Feira de Santana possui uns traços de identidade que foram se desfazendo ao longo dos anos. Um deles era a tradicional feira-livre, que fez fama e projetou a então cidade comercial. Outro, ainda mais antigo, são os olhos d’água, arrimo das boiadas e dos vaqueiros que por aqui apeavam, isso nos primórdios da nossa formação como núcleo populacional, no alvorecer do século XIX. Nos primeiros anos do século XX, experimentamos o impulso inicial da expansão urbana, quando se ergueram majestosos imóveis característicos da tardia belle époque feirense.
            Pois bem: a feira-livre transmutou-se, rendendo-se aos imperativos do progresso e se refletindo no funcional Centro de Abastecimento, com sua lógica segmentada. Os olhos d’água foram soterrados pelo descaso com o meio-ambiente e pela irrefreável expansão urbana, que poupou raríssimas lagoas.

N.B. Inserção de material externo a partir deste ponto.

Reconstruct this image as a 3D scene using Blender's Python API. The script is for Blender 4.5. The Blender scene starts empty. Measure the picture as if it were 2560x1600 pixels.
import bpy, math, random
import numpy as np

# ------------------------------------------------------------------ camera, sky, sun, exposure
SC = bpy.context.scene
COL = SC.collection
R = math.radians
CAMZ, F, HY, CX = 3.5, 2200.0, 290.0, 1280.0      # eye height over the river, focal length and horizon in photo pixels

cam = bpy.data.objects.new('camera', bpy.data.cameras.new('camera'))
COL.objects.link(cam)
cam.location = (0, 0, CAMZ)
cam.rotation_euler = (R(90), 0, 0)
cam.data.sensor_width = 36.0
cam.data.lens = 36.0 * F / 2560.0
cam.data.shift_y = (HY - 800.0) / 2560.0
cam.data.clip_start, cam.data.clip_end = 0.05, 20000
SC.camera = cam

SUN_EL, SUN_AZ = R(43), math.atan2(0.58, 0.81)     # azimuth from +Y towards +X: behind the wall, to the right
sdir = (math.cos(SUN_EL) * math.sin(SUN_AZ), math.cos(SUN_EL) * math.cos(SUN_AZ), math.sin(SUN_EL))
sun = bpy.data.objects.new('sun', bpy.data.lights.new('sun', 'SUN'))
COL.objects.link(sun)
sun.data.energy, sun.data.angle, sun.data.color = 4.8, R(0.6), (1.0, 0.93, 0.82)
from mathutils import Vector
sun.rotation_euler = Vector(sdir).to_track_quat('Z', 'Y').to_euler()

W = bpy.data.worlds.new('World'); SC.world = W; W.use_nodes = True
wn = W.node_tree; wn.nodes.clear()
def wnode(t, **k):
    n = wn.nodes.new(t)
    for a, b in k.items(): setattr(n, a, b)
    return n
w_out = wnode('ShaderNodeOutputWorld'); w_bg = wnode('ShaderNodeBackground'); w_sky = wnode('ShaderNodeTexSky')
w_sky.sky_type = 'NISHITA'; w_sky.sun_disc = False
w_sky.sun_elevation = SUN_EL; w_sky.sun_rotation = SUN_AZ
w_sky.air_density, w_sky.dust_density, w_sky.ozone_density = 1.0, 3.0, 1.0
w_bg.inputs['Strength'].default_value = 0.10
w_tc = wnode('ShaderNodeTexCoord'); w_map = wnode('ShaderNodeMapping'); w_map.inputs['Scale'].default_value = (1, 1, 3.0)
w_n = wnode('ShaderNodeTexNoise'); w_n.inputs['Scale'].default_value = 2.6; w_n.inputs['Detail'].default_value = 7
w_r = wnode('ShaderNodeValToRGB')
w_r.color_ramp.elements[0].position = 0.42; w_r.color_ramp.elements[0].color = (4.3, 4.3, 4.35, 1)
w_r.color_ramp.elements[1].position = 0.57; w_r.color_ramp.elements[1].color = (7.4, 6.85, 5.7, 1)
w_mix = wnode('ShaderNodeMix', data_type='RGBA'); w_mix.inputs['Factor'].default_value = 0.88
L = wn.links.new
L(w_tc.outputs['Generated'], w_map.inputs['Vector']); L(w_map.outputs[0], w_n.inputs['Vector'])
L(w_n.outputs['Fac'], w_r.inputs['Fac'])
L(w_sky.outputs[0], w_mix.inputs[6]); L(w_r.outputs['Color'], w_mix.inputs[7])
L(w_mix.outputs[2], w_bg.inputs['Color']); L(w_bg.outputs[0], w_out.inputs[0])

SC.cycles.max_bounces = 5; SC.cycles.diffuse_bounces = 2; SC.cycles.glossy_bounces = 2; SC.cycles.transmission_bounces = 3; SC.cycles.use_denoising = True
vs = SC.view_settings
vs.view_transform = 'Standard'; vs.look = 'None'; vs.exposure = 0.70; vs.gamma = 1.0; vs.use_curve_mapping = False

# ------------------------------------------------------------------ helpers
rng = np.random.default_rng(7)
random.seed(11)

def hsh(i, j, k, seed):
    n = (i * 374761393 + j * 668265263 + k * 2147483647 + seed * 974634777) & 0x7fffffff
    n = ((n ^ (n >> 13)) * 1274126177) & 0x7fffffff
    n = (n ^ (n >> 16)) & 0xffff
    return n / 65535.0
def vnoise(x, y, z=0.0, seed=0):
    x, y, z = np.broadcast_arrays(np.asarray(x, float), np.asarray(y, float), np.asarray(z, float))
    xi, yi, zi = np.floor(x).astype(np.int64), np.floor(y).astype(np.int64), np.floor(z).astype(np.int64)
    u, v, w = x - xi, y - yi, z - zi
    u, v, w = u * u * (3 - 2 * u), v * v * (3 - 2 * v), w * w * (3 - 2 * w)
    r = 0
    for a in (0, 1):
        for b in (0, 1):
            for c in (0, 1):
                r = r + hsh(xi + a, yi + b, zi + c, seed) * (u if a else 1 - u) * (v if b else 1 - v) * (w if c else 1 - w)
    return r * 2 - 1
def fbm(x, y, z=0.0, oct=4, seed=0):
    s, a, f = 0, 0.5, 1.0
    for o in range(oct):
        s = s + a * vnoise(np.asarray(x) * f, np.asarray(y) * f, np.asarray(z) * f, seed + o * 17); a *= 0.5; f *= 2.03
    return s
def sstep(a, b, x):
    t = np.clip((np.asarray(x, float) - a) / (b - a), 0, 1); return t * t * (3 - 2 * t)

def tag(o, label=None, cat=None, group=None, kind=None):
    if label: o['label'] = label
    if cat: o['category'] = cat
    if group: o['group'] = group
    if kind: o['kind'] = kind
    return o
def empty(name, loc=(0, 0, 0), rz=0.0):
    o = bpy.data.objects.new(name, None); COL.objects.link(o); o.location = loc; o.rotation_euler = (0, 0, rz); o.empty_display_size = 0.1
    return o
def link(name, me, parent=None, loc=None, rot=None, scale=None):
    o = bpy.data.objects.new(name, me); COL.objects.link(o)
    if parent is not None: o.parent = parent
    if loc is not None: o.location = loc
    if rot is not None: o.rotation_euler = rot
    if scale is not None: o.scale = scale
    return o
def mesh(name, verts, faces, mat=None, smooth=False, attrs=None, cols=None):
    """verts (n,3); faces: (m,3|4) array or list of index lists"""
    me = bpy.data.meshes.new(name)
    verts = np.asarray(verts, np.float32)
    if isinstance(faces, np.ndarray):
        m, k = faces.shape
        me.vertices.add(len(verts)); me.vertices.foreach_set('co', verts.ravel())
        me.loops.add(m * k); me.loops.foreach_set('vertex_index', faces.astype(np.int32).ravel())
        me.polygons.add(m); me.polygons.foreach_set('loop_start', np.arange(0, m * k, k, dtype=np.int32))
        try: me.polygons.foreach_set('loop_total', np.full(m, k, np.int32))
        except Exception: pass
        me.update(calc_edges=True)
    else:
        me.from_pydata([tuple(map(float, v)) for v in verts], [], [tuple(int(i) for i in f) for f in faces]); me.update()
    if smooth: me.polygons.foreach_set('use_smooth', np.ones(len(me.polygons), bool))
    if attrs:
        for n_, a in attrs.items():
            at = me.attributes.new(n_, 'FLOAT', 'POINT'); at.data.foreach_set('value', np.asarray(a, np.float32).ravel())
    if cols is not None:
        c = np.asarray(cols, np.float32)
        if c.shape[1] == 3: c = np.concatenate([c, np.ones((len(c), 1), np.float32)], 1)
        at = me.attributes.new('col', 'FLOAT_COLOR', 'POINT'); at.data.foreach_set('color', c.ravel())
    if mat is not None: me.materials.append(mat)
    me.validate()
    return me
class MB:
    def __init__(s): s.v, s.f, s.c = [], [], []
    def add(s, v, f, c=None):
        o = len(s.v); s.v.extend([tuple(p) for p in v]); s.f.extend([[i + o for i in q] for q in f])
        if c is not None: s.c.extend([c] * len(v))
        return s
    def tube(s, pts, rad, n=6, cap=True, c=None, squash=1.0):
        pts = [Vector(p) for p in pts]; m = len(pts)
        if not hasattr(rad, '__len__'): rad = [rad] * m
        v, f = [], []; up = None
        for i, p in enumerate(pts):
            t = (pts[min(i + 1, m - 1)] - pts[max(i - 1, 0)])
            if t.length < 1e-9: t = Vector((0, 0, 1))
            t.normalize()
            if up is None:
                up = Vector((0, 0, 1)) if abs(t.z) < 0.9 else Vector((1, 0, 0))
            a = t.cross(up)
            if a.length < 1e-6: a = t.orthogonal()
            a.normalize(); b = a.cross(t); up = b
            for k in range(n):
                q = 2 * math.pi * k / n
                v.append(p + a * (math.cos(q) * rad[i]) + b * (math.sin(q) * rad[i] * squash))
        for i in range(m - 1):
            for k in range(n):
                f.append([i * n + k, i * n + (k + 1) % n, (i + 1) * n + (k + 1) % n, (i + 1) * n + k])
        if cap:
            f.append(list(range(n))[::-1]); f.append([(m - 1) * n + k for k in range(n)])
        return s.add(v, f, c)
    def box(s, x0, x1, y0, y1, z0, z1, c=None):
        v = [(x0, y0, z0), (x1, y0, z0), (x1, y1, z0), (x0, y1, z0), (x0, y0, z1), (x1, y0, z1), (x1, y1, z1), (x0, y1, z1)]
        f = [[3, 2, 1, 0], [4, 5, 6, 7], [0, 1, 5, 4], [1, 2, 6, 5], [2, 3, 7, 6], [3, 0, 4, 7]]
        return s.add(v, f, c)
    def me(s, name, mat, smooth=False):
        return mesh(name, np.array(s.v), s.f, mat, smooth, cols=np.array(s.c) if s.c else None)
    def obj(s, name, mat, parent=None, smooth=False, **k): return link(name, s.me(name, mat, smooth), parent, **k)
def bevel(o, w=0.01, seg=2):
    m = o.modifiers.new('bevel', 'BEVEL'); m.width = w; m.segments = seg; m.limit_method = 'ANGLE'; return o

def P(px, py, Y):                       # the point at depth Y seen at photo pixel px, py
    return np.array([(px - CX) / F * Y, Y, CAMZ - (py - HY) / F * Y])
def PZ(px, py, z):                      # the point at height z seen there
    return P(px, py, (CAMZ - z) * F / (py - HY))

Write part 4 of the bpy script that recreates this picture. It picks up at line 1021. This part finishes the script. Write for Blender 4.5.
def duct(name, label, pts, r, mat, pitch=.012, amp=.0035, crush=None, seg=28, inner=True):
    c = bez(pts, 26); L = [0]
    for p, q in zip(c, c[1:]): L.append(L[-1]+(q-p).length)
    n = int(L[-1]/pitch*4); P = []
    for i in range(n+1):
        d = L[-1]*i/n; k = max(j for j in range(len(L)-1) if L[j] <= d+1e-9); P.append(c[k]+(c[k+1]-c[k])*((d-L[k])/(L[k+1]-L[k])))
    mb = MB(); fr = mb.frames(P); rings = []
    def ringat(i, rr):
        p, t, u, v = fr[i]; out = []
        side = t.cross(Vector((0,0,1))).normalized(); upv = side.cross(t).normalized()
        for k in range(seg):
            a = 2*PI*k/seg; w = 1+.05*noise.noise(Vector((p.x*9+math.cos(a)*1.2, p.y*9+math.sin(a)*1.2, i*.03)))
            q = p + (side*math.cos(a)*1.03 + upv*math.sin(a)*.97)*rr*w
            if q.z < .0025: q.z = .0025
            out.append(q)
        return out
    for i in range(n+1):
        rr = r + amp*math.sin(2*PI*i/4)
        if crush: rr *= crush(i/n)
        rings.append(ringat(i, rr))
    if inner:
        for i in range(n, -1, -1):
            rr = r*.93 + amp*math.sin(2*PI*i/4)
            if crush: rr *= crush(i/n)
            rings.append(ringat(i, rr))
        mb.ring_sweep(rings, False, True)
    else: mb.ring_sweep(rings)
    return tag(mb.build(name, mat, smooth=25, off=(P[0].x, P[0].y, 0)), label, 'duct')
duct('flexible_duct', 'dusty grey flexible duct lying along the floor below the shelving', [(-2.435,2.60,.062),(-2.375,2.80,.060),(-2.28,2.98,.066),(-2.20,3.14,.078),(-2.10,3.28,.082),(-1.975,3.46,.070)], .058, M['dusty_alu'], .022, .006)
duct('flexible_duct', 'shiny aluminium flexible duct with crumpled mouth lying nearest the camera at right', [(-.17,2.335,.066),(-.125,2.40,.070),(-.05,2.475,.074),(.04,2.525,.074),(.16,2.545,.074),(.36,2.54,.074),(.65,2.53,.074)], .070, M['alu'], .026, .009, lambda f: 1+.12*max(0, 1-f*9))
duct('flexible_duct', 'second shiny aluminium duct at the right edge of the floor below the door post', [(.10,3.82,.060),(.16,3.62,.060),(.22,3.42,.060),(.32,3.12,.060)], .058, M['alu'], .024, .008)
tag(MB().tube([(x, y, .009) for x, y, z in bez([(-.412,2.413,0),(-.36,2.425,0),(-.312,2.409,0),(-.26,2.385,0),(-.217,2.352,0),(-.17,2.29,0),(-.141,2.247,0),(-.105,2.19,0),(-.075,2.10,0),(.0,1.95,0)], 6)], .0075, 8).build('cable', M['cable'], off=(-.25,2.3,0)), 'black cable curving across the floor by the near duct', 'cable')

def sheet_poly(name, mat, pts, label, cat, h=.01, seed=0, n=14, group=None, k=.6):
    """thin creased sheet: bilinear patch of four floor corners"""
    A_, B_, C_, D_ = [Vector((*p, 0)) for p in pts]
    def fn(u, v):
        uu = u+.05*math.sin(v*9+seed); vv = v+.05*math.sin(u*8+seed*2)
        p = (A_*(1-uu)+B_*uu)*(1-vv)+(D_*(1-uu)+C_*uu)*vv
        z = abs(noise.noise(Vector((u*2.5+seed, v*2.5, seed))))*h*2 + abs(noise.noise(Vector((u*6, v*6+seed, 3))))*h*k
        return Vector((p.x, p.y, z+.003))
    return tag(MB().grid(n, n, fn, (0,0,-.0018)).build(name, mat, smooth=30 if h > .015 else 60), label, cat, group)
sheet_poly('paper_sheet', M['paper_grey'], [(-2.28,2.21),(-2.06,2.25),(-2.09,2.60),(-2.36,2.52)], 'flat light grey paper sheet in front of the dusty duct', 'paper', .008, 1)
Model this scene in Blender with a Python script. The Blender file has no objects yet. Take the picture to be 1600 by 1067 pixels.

E os vistosos casarões tornaram-se, ao longo das décadas, discretos imóveis comerciais ou, depois de demolidos, acabaram reduzidos a estacionamentos rotativos.
             Restaram poucas referências identitárias da Feira de Santana: o comércio frenético, sobretudo às segundas-feiras, quando por aqui desembarcam milhares de tabaréus de municípios vizinhos. Ou o Centro Industrial do Subaé e suas dezenas de indústrias que despejam o progresso de suas chaminés. São, no entanto, referências instáveis, que se transformam o tempo todo, sem feições muito claras.
            Assim, esse ansioso debulhar da alma feirense vai esbarrar, necessariamente, no Fluminense de Feira. Sim: fustigado pela vergonhosa humilhação do rebaixamento há dois anos, atolado em dívidas e manquitolando com uma estrutura praticamente amadora, o mais tradicional time de futebol da cidade – falar em clube é exagero – simboliza fortemente a alma local.

            Força

            Estive no Joia da Princesa na incandescente tarde da estreia na segunda divisão, contra o Botafogo soteropolitano, exatamente no Dia do Índio, há duas semanas. E testemunhei a paixão que move o torcedor feirense pela sua principal equipe de futebol. Quatro mil torcedores mergulharam num êxtase coletivo raro de ver nos bicudos dias atuais do futebol baiano.
            Vá lá que a equipe é limitada e que a tensa expectativa comprometeu o desempenho em campo, sobretudo no início do jogo. Mas depois do primeiro – e belíssimo – gol o time deslanchou e entrou no embalo da torcida a partir do segundo tempo. Festa nas arquibancadas e muita disposição em campo, foi o que se viu.
            Apesar do campeonato curto, é cedo para apontar favoritismo. Talvez por isso, naquele domingo ensolarado, o que o torcedor pretendeu foi viver o momento singular, curtindo uma vitória do Fluminense, sem preocupações adicionais. Afinal, há quase um ano a equipe não se exibia no gramado irregular do Joia da Princesa. O reencontro com a vitória teve um sabor adicional.

            Futuro

            Conforme já apontado, o Fluminense se confunde com a identidade da Feira de Santana. Os seus dois títulos estaduais, as tantas jornadas inesquecíveis no Joia da Princesa e as inúmeras competições regionais e nacionais ajudaram a projetar a cidade para além da Bahia e, também, reforçaram os laços afetivos do feirense com a sua equipe.
            Talvez apostando nisso, nesse 2015, a grande novidade até aqui foi a intensa mobilização da diretoria para que o torcedor comparecesse ao estádio, sobretudo vendendo ingressos a preços atrativos. Os resultados, ao menos na primeira rodada, foram bastante promissores. A manutenção do ritmo pode ser fundamental para assegurar a ascensão da equipe.

Dessa forma, é urgente que o Fluminense retorne à primeira divisão do Campeonato Baiano. Caso contrário, o escudo tricolor e o touro como símbolo vão, lentamente, começar a se diluir na memória dos feirenses, como tantos outros traços da identidade local ao longo dos últimos anos.